I dont want salt in my extract, and it goes through a molsieve column before hitting the roto/spd. U atleast want to finish off with ph7 water wether it has salt in it or not. I was under the impression that salt pulls more fats and waxes and not all fats and waxes pull out at the same ph. But if u really wanted to only do one, id do ph 9-10, it pulls out the most red pigment
Theres no point to do one wash if u not gonna do the whole range, maybe u dont have to do as many but doing so makes for some incredible extract.
Ive been doing distilling for over a year and have only made absolutely water clear in bulk distillate once and that was by following all these steps with the 12 washes… ive done alot less processing for each batch since and havent gotten water clear in bulk, yeah there are all very clear in 1g amounts but that one time was incredible and that was only possible because of the brine washes, because i didnt use chromatography back then.
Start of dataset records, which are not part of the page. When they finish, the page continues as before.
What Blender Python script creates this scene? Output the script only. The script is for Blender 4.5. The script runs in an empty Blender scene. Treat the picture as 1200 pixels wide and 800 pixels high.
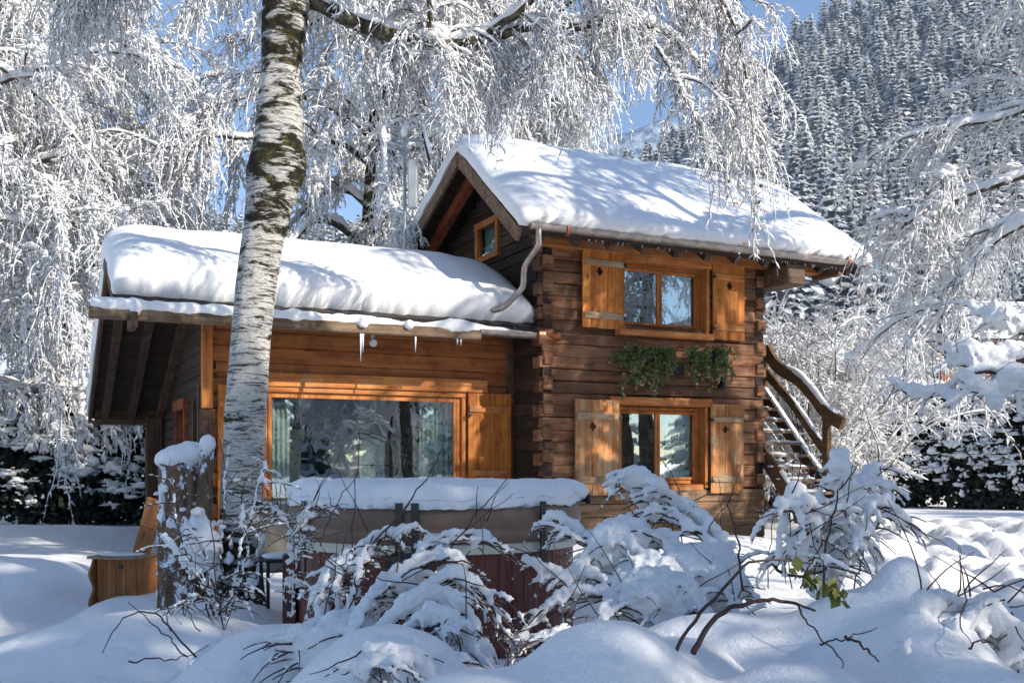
import bpy, math, random
import numpy as np
from mathutils import Vector, Matrix, noise as mnoise
R = np.random.default_rng(7)
random.seed(5)
PI = math.pi
sc = bpy.context.scene
COL = sc.collection

# ------------------------------------------------------------------ frame of the picture
F, HY, EYE = 1167.0, 540.0, 1.27            # focal length in pixels of a 1200 wide picture, horizon row, eye height


def at(px, py, Y):                          # pixel + distance -> a point in the place
    return np.array([(px - 600) / F * Y, Y, EYE + (HY - py) * Y / F])


# house frame: u along the front wall, v into the depth, z up
TH = math.atan2(F, 2400.0)
HX, HYY = 36 / F * 14.0, 14.0


def hw(u, v, z):
    return np.array([HX + math.cos(TH) * u - math.sin(TH) * v, HYY + math.sin(TH) * u + math.cos(TH) * v, z])


# ------------------------------------------------------------------ node helpers
class NT:
    def __init__(s, name):
        s.m = bpy.data.materials.new(name)
        s.m.use_nodes = True
        s.t = s.m.node_tree
        s.t.nodes.clear()
        s.out = s.n('ShaderNodeOutputMaterial')

    def n(s, typ, **kw):
        nd = s.t.nodes.new(typ)
        for k, v in kw.items():
            if k in nd.inputs.keys() if isinstance(k, str) else False:
                s.set(nd, k, v)
            else:
                setattr(nd, k, v)
        return nd

    def set(s, nd, k, v):
        if isinstance(v, bpy.types.NodeSocket):
            s.t.links.new(v, nd.inputs[k])
        else:
            nd.inputs[k].default_value = v

    def L(s, a, b):
        s.t.links.new(a, b)

    def coord(s, scale=(1, 1, 1), off=None):
        tc = s.n('ShaderNodeTexCoord')
        mp = s.n('ShaderNodeMapping')
        mp.inputs['Scale'].default_value = scale
        s.L(tc.outputs['Object'], mp.inputs['Vector'])
        if off is not None:
            s.L(off, mp.inputs['Location'])
        return mp.outputs[0]

    def noise(s, vec, scale, detail=4, rough=.55, dist=0.0):
        nd = s.n('ShaderNodeTexNoise')
        nd.inputs['Scale'].default_value = scale
        nd.inputs['Detail'].default_value = detail
        nd.inputs['Roughness'].default_value = rough
        nd.inputs['Distortion'].default_value = dist
        s.L(vec, nd.inputs['Vector'])
        return nd.outputs['Fac']

    def ramp(s, fac, stops, interp='LINEAR'):
        nd = s.n('ShaderNodeValToRGB')
        cr = nd.color_ramp
        cr.interpolation = interp
        while len(cr.elements) < len(stops):
            cr.elements.new(.5)
        for e, (p, c) in zip(cr.elements, stops):
            e.position = p
            e.color = (c, c, c, 1) if isinstance(c, (int, float)) else (*c, 1)
        s.L(fac, nd.inputs[0])
        return nd.outputs[0]

    def mix(s, fac, a, b, blend='MIX'):
        nd = s.n('ShaderNodeMix')
        nd.data_type = 'RGBA'
        nd.blend_type = blend
        for k, v in ((0, fac), (6, a), (7, b)):
            if isinstance(v, bpy.types.NodeSocket):
                s.L(v, nd.inputs[k])
            elif k == 0:
                nd.inputs[0].default_value = v
            else:
                nd.inputs[k].default_value = (*v, 1) if len(v) == 3 else v
        return nd.outputs[2]

    def math(s, op, a, b=0.0, c=0.0):
        nd = s.n('ShaderNodeMath')
        nd.operation = op
        for k, v in enumerate((a, b, c)):
            if isinstance(v, bpy.types.NodeSocket):
                s.L(v, nd.inputs[k])
            else:
                nd.inputs[k].default_value = v
        return nd.outputs[0]

    def attr(s, name):
        nd = s.n('ShaderNodeAttribute')
        nd.attribute_name = name
        return nd.outputs['Fac']

    def bump(s, h, strength=.5, dist=.02):
        nd = s.n('ShaderNodeBump')
        nd.inputs['Strength'].default_value = strength
        nd.inputs['Distance'].default_value = dist
        s.L(h, nd.inputs['Height'])
        return nd.outputs[0]

    def pbr(s, col, rough=.6, bump=None, metal=0.0, spec=.5, sss=0.0):
        nd = s.n('ShaderNodeBsdfPrincipled')
        for k, v in (('Base Color', col), ('Roughness', rough)):
            if isinstance(v, bpy.types.NodeSocket):
                s.L(v, nd.inputs[k])
            else:
                nd.inputs[k].default_value = (*v, 1) if k == 'Base Color' else v
        nd.inputs['Metallic'].default_value = metal
        nd.inputs['Specular IOR Level'].default_value = spec
        if bump is not None:
            s.L(bump, nd.inputs['Normal'])
        s.L(nd.outputs[0], s.out.inputs[0])
        return nd


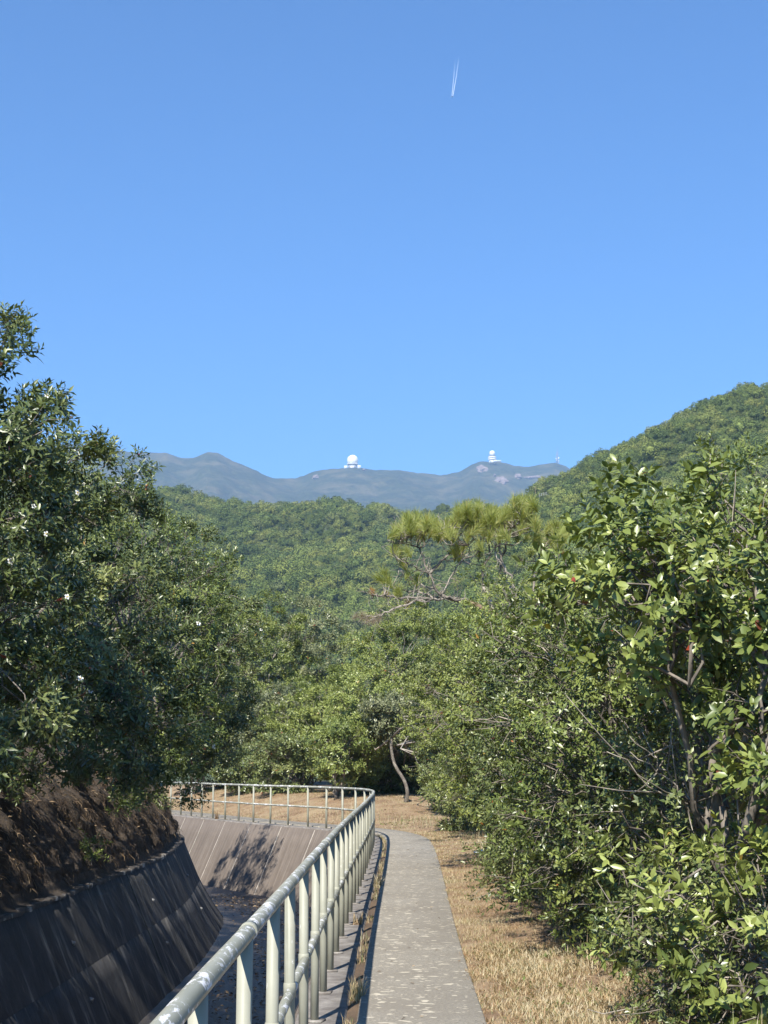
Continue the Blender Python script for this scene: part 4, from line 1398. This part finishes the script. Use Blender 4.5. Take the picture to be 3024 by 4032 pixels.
def far_crown(seed):
    """unit crown: lumps of leaf clumps around several bosses, on a short trunk"""
    rng = np.random.default_rng(seed)
    V, Fa, n0 = [], [], 0
    bosses = spread_points(rng, 13, lambda k: unit(rng.normal(size=(k, 3)) + np.array([0, 0, .5])) * np.array([.62, .62, .48]))
    for b in bosses:
        n = 110
        d = unit(rng.normal(size=(n, 3)) + unit(b[None]) * .6)
        p = b + d * rng.uniform(.24, .38) * rng.uniform(.6, 1.1, (n, 1))
        nr = unit(d + np.array([0, 0, .5]) + rng.normal(size=(n, 3)) * .5)
        u = unit(np.cross(nr, rng.normal(size=(n, 3)))); v = np.cross(nr, u)
        s = rng.uniform(.03, .075, (n, 1))
        Q = np.stack([p - u * s, p + v * s * .7, p + u * s, p - v * s * .7], 1).reshape(-1, 3)
        f = (np.array([(0, 1, 2), (0, 2, 3)])[None] + (np.arange(n) * 4)[:, None, None]).reshape(-1, 3)
        V.append(Q); Fa.append(f + n0); n0 += len(Q)
    mb = MB(); mb.lathe([(.05, -1.0), (.04, -.2), (.30, -.15), (.45, .05), (.35, .28), (.1, .36)], 7)
    V.append(np.concatenate(mb.V)); Fa.append(np.array(mb.F) + n0)
    return tri_mesh('crown', np.concatenate(V), np.concatenate(Fa), M['canopy'])


CROWNS = [bpy.data.objects.new('crown', far_crown(300 + i)) for i in range(4)]


def forest(name, label, pts, scale):
    n = len(pts)
    rng = np.random.default_rng(n)
    me = bpy.data.meshes.new(name)
    me.vertices.add(n)
    me.vertices.foreach_set('co', np.asarray(pts, dtype=np.float32).ravel())
    a = me.attributes.new('sc', 'FLOAT_VECTOR', 'POINT')
    s = scale[:, None] * rng.uniform(.85, 1.2, (n, 3)) * np.array([1, 1, 1.05])
    a.data.foreach_set('vector', s.astype(np.float32).ravel())
    a = me.attributes.new('rot', 'FLOAT_VECTOR', 'POINT')
    r = np.stack([rng.normal(size=n) * .12, rng.normal(size=n) * .12, rng.uniform(0, 6.28, n)], 1)
    a.data.foreach_set('vector', r.astype(np.float32).ravel())
    a = me.attributes.new('kind_no', 'INT', 'POINT')
    a.data.foreach_set('value', rng.integers(0, len(CROWNS), n).astype(np.int32))
    o = link(name, me, kind='stuff')
    ng = bpy.data.node_groups.new('scatter_crowns', 'GeometryNodeTree')
    ng.interface.new_socket('Geometry', in_out='INPUT', socket_type='NodeSocketGeometry')
    ng.interface.new_socket('Geometry', in_out='OUTPUT', socket_type='NodeSocketGeometry')
    gi = ng.nodes.new('NodeGroupInput'); go = ng.nodes.new('NodeGroupOutput')
    jn = ng.nodes.new('GeometryNodeJoinGeometry')
    def attr(nm, typ):
        q = ng.nodes.new('GeometryNodeInputNamedAttribute'); q.data_type = typ; q.inputs[0].default_value = nm
        return q.outputs[0]
    sc_, rt_, kn = attr('sc', 'FLOAT_VECTOR'), attr('rot', 'FLOAT_VECTOR'), attr('kind_no', 'INT')
    e2r = ng.nodes.new('FunctionNodeEulerToRotation'); ng.links.new(rt_, e2r.inputs[0])
    for k, co in enumerate(CROWNS):
        oi = ng.nodes.new('GeometryNodeObjectInfo'); oi.inputs['Object'].default_value = co; oi.inputs['As Instance'].default_value = True
        cp = ng.nodes.new('FunctionNodeCompare'); cp.data_type = 'INT'; cp.operation = 'EQUAL'
        ng.links.new(kn, cp.inputs[2]); cp.inputs[3].default_value = k
        ip = ng.nodes.new('GeometryNodeInstanceOnPoints')
        ng.links.new(gi.outputs[0], ip.inputs['Points']); ng.links.new(cp.outputs[0], ip.inputs['Selection'])
        ng.links.new(oi.outputs['Geometry'], ip.inputs['Instance']); ng.links.new(e2r.outputs[0], ip.inputs['Rotation']); ng.links.new(sc_, ip.inputs['Scale'])
        ng.links.new(ip.outputs[0], jn.inputs[0])
    ng.links.new(jn.outputs[0], go.inputs[0])
    md = o.modifiers.new('scatter', 'NODES'); md.node_group = ng
    tag(o, label)
    return o


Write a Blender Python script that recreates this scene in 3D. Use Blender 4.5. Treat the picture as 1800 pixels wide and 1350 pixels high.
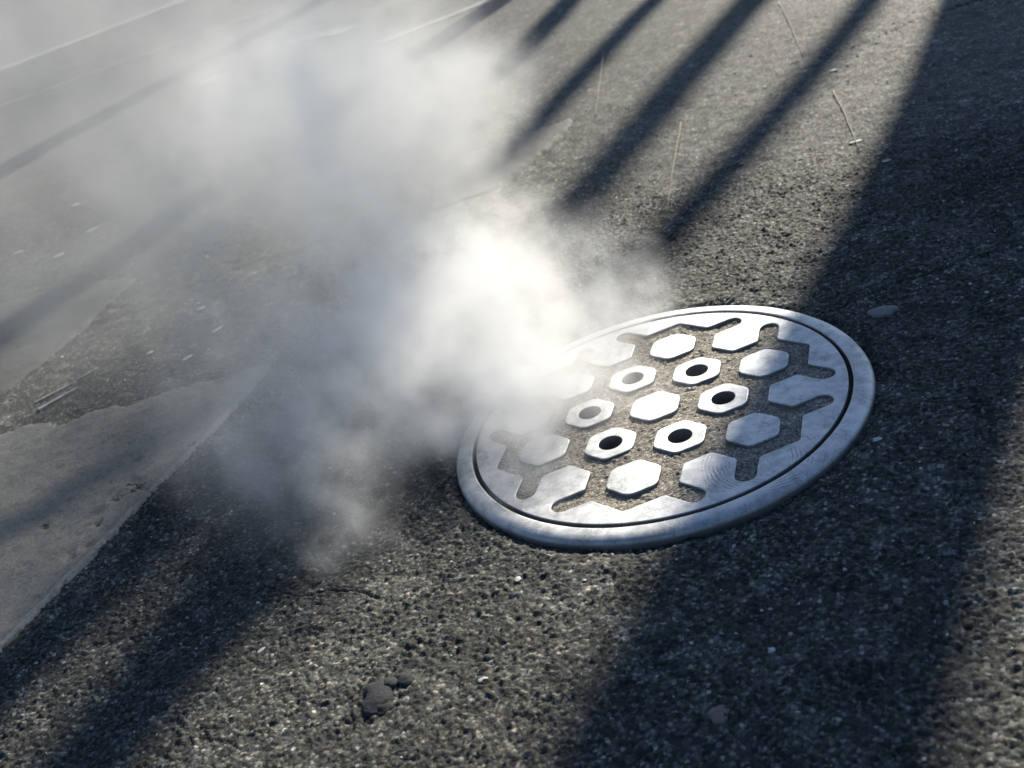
import bpy, bmesh, math, random
import numpy as np
from mathutils import Vector, Matrix
from mathutils.geometry import tessellate_polygon, delaunay_2d_cdt

random.seed(7)
for o in list(bpy.data.objects):
    bpy.data.objects.remove(o)
SC = bpy.context.scene
COL = SC.collection

# ------------------------------------------------------------------ camera
cam_d = bpy.data.cameras.new('camera')
cam = bpy.data.objects.new('camera', cam_d)
COL.objects.link(cam)
right = Vector((0.9177188900, 0.2679906722, -0.2932115934))
down = Vector((-0.1148790591, -0.5275436178, -0.8417247371))
fwd = Vector((-0.3802562829, 0.8061505634, -0.4533502271))
m = Matrix.Identity(4)
for i in range(3):
    m[i][0], m[i][1], m[i][2] = right[i], -down[i], -fwd[i]
    m[i][3] = (0.5177944949, -1.6381505425, 1.0017273939)[i]
cam.matrix_world = m
cam_d.sensor_width = 36.0
cam_d.lens = 38.4
cam_d.clip_start = 0.05
cam_d.clip_end = 2000.0
cam_d.dof.use_dof = True
cam_d.dof.focus_distance = 1.80
cam_d.dof.aperture_fstop = 5.0
SC.camera = cam

# ------------------------------------------------------------------ sky and sun
SUN_AZ, SUN_EL = math.radians(80.0), math.radians(31.0)
world = bpy.data.worlds.new('World')
SC.world = world
world.use_nodes = True
wn = world.node_tree
wn.nodes.clear()
sky = wn.nodes.new('ShaderNodeTexSky')
sky.sky_type = 'NISHITA'
sky.sun_disc = False
sky.sun_elevation = SUN_EL
sky.sun_rotation = math.radians(90.0) - SUN_AZ
sky.air_density = 1.0
sky.dust_density = 0.2
sky.ozone_density = 3.5
bg = wn.nodes.new('ShaderNodeBackground')
bg.inputs['Strength'].default_value = 0.075
wo = wn.nodes.new('ShaderNodeOutputWorld')
wn.links.new(sky.outputs[0], bg.inputs['Color'])
wn.links.new(bg.outputs[0], wo.inputs['Surface'])

sun_d = bpy.data.lights.new('sun', 'SUN')
sun_d.energy = 5.0
sun_d.angle = math.radians(0.6)
sun_d.color = (1.0, 0.925, 0.78)
sun = bpy.data.objects.new('sun', sun_d)
COL.objects.link(sun)
S = Vector((math.cos(SUN_AZ) * math.cos(SUN_EL), math.sin(SUN_AZ) * math.cos(SUN_EL), math.sin(SUN_EL)))
sun.rotation_euler = S.to_track_quat('Z', 'Y').to_euler()
sun.location = S * 30

SC.view_settings.view_transform = 'Standard'
SC.view_settings.look = 'None'
SC.view_settings.gamma = 1.0
SC.view_settings.exposure = 0.70
SC.view_settings.use_curve_mapping = False
cy = SC.cycles
cy.use_denoising = True
cy.max_bounces = 14
cy.transparent_max_bounces = 96
cy.diffuse_bounces = 3
cy.glossy_bounces = 3
cy.volume_bounces = 10
cy.volume_step_rate = 1.5
cy.volume_max_steps = 256
cy.sample_clamp_indirect = 6.0
cy.use_adaptive_sampling = True
cy.adaptive_threshold = 0.015

# ------------------------------------------------------------------ helpers
def link(o, parent=None):
    COL.objects.link(o)
    if parent:
        o.parent = parent
    return o

def mesh_obj(name, verts, faces, mat, parent=None, smooth=False):
    me = bpy.data.meshes.new(name)
    me.from_pydata([tuple(v) for v in verts], [], faces)
    me.update()
    if smooth:
        me.polygons.foreach_set('use_smooth', [True] * len(me.polygons))
    me.materials.append(mat)
    return link(bpy.data.objects.new(name, me), parent)

def empty(name, loc=(0, 0, 0)):
    o = bpy.data.objects.new(name, None)
    o.location = loc
    o.empty_display_size = 0.1
    return link(o)

def tag(o, label=None, cat=None, group=None, kind=None):
    for k, v in (('label', label), ('category', cat), ('group', group), ('kind', kind)):
        if v:
            o[k] = v
    return o

class NT:
    """small wrapper to write node trees briefly"""
    def __init__(s, tree):
        s.t = tree
    def n(s, typ, ins=None, **props):
        nd = s.t.nodes.new(typ)
        for k, v in props.items():
            setattr(nd, k, v)
        for k, v in (ins or {}).items():
            s.set(nd.inputs[k], v)
        return nd
    def set(s, sock, v):
        if isinstance(v, bpy.types.NodeSocket):
            s.t.links.new(v, sock)
        else:
            sock.default_value = v
    def math(s, op, a, b=None, c=None, clamp=False):
        nd = s.t.nodes.new('ShaderNodeMath')
        nd.operation = op
        nd.use_clamp = clamp
        for i, v in enumerate((a, b, c)):
            if v is not None:
                s.set(nd.inputs[i], v)
        return nd.outputs[0]
    def vmath(s, op, a, b=None, out=0):
        nd = s.t.nodes.new('ShaderNodeVectorMath')
        nd.operation = op
        s.set(nd.inputs[0], a)
        if b is not None:
            if op == 'SCALE':
                s.set(nd.inputs[3], b)
            else:
                s.set(nd.inputs[1], b)
        return nd.outputs[out]
    def ramp(s, fac, stops, interp='LINEAR'):
        nd = s.t.nodes.new('ShaderNodeValToRGB')
        cr = nd.color_ramp
        cr.interpolation = interp
        while len(cr.elements) < len(stops):
            cr.elements.new(0.5)
        for e, (p, c) in zip(cr.elements, stops):
            e.position = p
            e.color = (c, c, c, 1) if not isinstance(c, tuple) else (*c, 1)
        s.set(nd.inputs[0], fac)
        return nd.outputs[0]
    def mix(s, fac, a, b, mode='MIX'):
        nd = s.t.nodes.new('ShaderNodeMix')
        nd.data_type = 'RGBA'
        nd.blend_type = mode
        s.set(nd.inputs[0], fac)
        s.set(nd.inputs[6], (*a, 1) if isinstance(a, tuple) else a)
        s.set(nd.inputs[7], (*b, 1) if isinstance(b, tuple) else b)
        return nd.outputs[2]
    def noise(s, vec, scale, detail=3.0, rough=0.55, dist=0.0, out=0):
        nd = s.n('ShaderNodeTexNoise', {'Scale': scale, 'Detail': detail, 'Roughness': rough, 'Distortion': dist})
        s.t.links.new(vec, nd.inputs['Vector'])
        return nd.outputs[out]

def material(name):
    mt = bpy.data.materials.new(name)
    mt.use_nodes = True
    mt.node_tree.nodes.clear()
    k = NT(mt.node_tree)
    out = k.n('ShaderNodeOutputMaterial')
    b = k.n('ShaderNodeBsdfPrincipled')
    mt.node_tree.links.new(b.outputs[0], out.inputs['Surface'])
    pos = k.n('ShaderNodeNewGeometry').outputs['Position']
    return mt, k, b, pos

def bump(k, b, height, strength, dist):
    nd = k.n('ShaderNodeBump', {'Strength': strength, 'Distance': dist, 'Height': height})
    k.t.links.new(nd.outputs[0], b.inputs['Normal'])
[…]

The reason i dont do all the steps because for me water clear sells for the same price as pale yellow. So why bother with the extra steps :man_shrugging: but it was awesome knowing i can do it

Also to note, the reason to try and get a very pure d9 first pass is to minimize the side reactions when doing the d8 second pass. If theres extra junk in ur first pass its gonna have side reactions and turn the d9 into other things that maybe hplc doesnt show


I set aside a couple 10g vials of this stuff, its been about 9 months and the vials are still water clear with no pigment change. I have a cart i made with the oil and 8% terps, it is also still water clear.